There are some real problems with the very idea of rebels, not least of which is an implicit acceptance that everything must already be so bad that people have to set themselves against what exists to do anything valuable. This binary perspective isn’t necessarily the healthiest starting point for change.
And potentially, identifying rebels and rewarding them is the beginning of making them special. And this group of special people — a group who demand a disproportionate amount of attention — is potentially mirroring the status quo rather than challenging it. It’s ultimately an alternative hierarchy.
Then there’s also the danger of making quite mundane change seem rebellious. In the article I read those things which marked out the rebels were often slightly different ways of working, or technology preferences. Are these the kinds of rebellions we should be championing? If we’re going to rebel at all what would be the truly worthwhile causes?

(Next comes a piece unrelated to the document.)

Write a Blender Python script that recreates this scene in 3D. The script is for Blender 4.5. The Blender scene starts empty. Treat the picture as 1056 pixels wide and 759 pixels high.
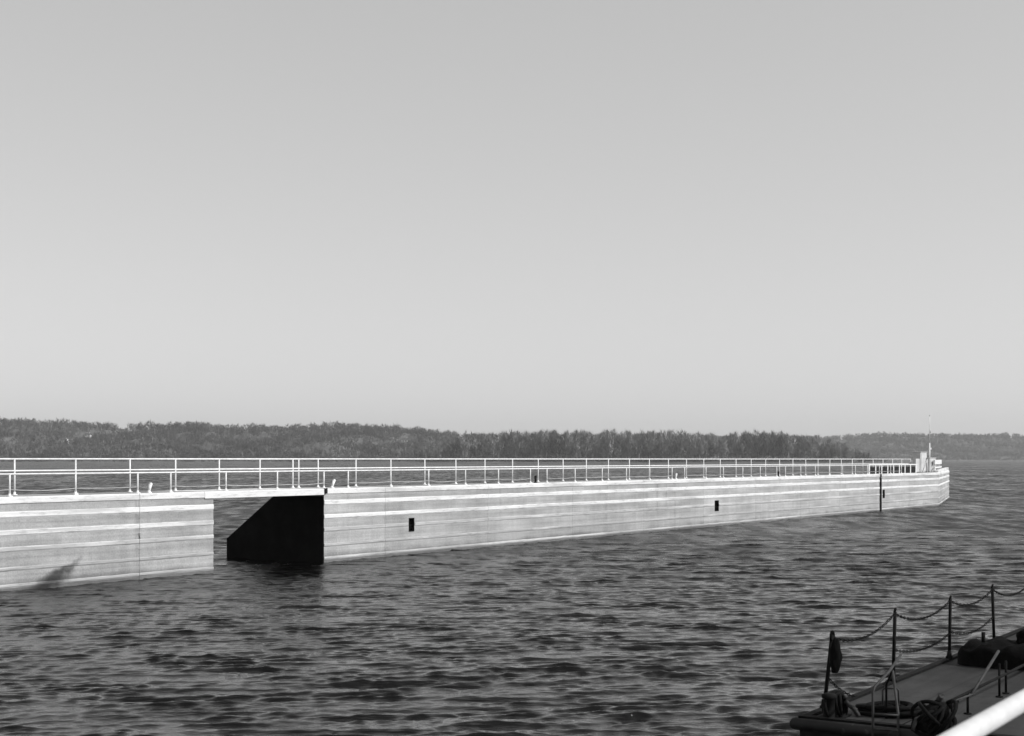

But perhaps the most damaging thing around the idea of rebels is the way in which it continues the kind of combative language that is all too prevalent in business already. Do we really want to couch things in terms of incumbents and rebels or are there better ways to think about these things?
Tensions and problem-finding can be powerful ways of making changes. But finding problems and bringing together people as some sort of invading force might do little more than exacerbate things, back people into corners, escalate. How else might we do this? How else might we describe what needs to be done and the people who can do it?